Chronique

Rémi Charmasson Quintet

The Wind Cries Jimi

Laure Donnat (voc), Rémi Charmasson (g, arr), Perrine Mansuy (p, B3 Hammon, Korg SV1), Bernard Santacruz (b), Bruno Bertrand (dms), Julien Gaillard (g solo sur « People Get Ready »)

Label / Distribution : Ajmi Series

La montagne Hendrix. Pour la gravir, faut-il emprunter les voies les plus prestigieuses, essayer de les parcourir plus rapidement, plus sportivement que les prédécesseurs ? Faut-il ouvrir un nouveau passage, qui éclaire l’œuvre d’une lumière nouvelle ?

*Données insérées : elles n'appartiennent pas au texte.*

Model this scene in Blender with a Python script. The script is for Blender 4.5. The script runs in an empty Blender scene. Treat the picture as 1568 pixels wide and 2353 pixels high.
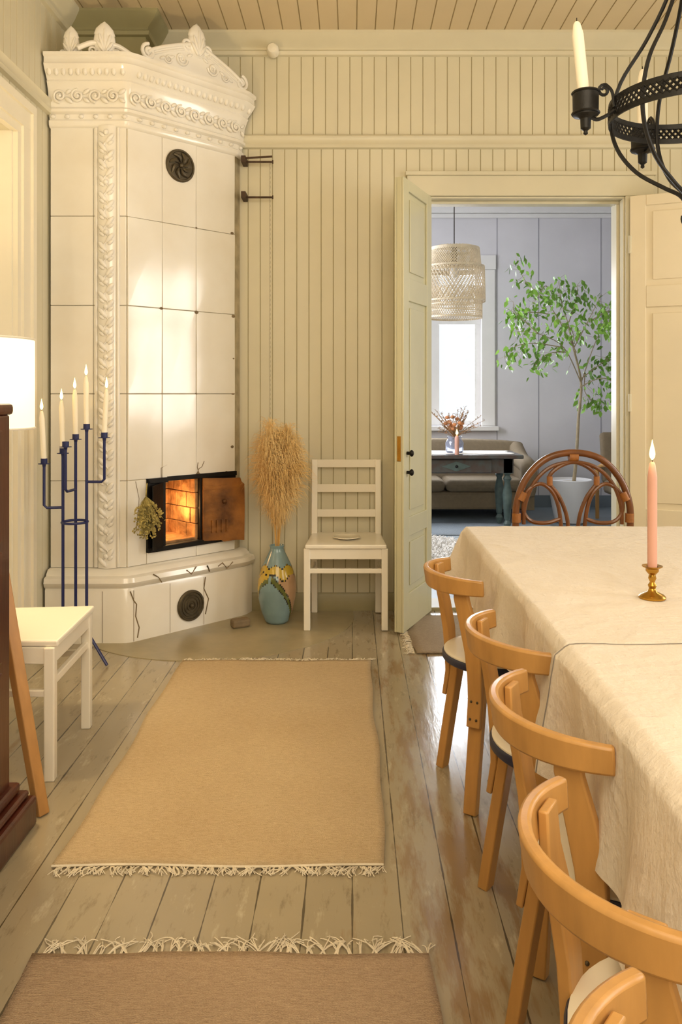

Rémi Charmasson et son quintet privilégient une approche médiane, restant fidèles à l’affection particulière du gaucher de Seattle pour la composition, tout en reléguant au second plan son image, la plus célèbre, de guitar hero. Certes on entend sur The Wind Cries Jimi quelques soli d’anthologie - en particulier dans « Wait Until Tomorrow », déferlement d’énergie saturée sublimée par la pédale wah-wah et les effets de superpositions. Mais le choix du répertoire indique clairement que le groupe préfère se concentrer sur des morceaux plus écrits. On ne trouvera donc pas ici les « Hey Joe », « Wild Thing », « Purple Haze » et autres « Red House », titres subissant certes de véritables traitements de choc lors des concerts de Hendrix mais harmoniquement plus minimalistes. Le quintet a retenu des titres représentant bien l’essence de la composition hendrixienne et insistant sur son côté « pop » : « Burning of the Midnight Lamp », « One Rainy Wish », « Little Wing »… Les digressions harmoniques de Perrine Mansuy contribuent largement à révéler encore davantage cette richesse d’écriture. Par ailleurs, les arrangements mettent en valeur les morceaux en tant que chansons, notamment grâce à l’interprétation de Laure Donnat, véritablement habitée par les textes qu’elle s’approprie magistralement en contournant la mélodie et poussant très loin l’art du rubato.

On pourra s’étonner d’entendre, en fin d’album, « People Get Ready » de Curtis Mayfield : ce dernier ayant exercé une influence significative sur Hendrix, on y verra une manière de le contextualiser dans les années soixante, au lieu de le restreindre à une météorite qui aurait tout changé en moins de quatre ans. La longue citation de « Hey Jude », à la fin de « The Wind Cries Mary », relève de la même démarche.

La plus belle réussite de The Wind Cries Jimi est de donner envie de réécouter Hendrix. Non pas pour préférer l’original à la copie, mais pour redécouvrir toute la richesse d’une œuvre parfois masquée par la démesure purement guitaristique du musicien.